I have a relationship I hold very dear with a person I am deeply in love with but it's future faces serious obstacles that could tear us apart.
1. We now live in different countries in different time zones. She lives in Korea. I'm in UK
2. I can't leave my job, it's the beginning of what I hope to be my career and circumstances dictate that I'm unlikely to get another chance if I leave or lose this job.
3. She just graduated from university and is looking for a job in Korea.
4. I don't speak Korean
5. I just spent 3 blissful weeks with her after a 5 month wait but, the strain of long distance for those 5 months nearly broke me. She changed, a lot and began to treat me disrespectfully and more or less lost her affection for me and the joy began to drain from the relationship. I was prepared to break it all off after one last visit, but things were so different and wonderful when we were together that I've rethought everything.
6. She is very jealous of any other women I spend time with, and though there is no need to be, I understand why because - early in to our relationship I kissed another woman. I told her, and broke off all contact with the other woman, begged for forgiveness and did everything I could to be the best man and boyfriend I could be for her from then on. I've never done anything since and she forgave me but the distrust lingers and it is problematic because though understandable, it's baseless.
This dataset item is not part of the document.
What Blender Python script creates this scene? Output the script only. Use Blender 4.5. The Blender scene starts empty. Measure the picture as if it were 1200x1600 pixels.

7. She recently has been talking about marriage and actually, I can picture it, I even think I want it but the previous 6 things I mentioned seem like pretty big barriers to this idea. Especially because there's more problems
8. I'm poor and most likely will be for some time, and she is supported entirely by her parents.
9. She manipulates me and I know it. I can never win an argument with her because she's so precious to me I never want to make her unhappy even when I feel she's wrong or I'm being given a raw deal.
So, all this sounds pretty bleak, but does anybody think I could overcome these problems, even how? I feel like it's worth trying to, but I wonder if it's even possible.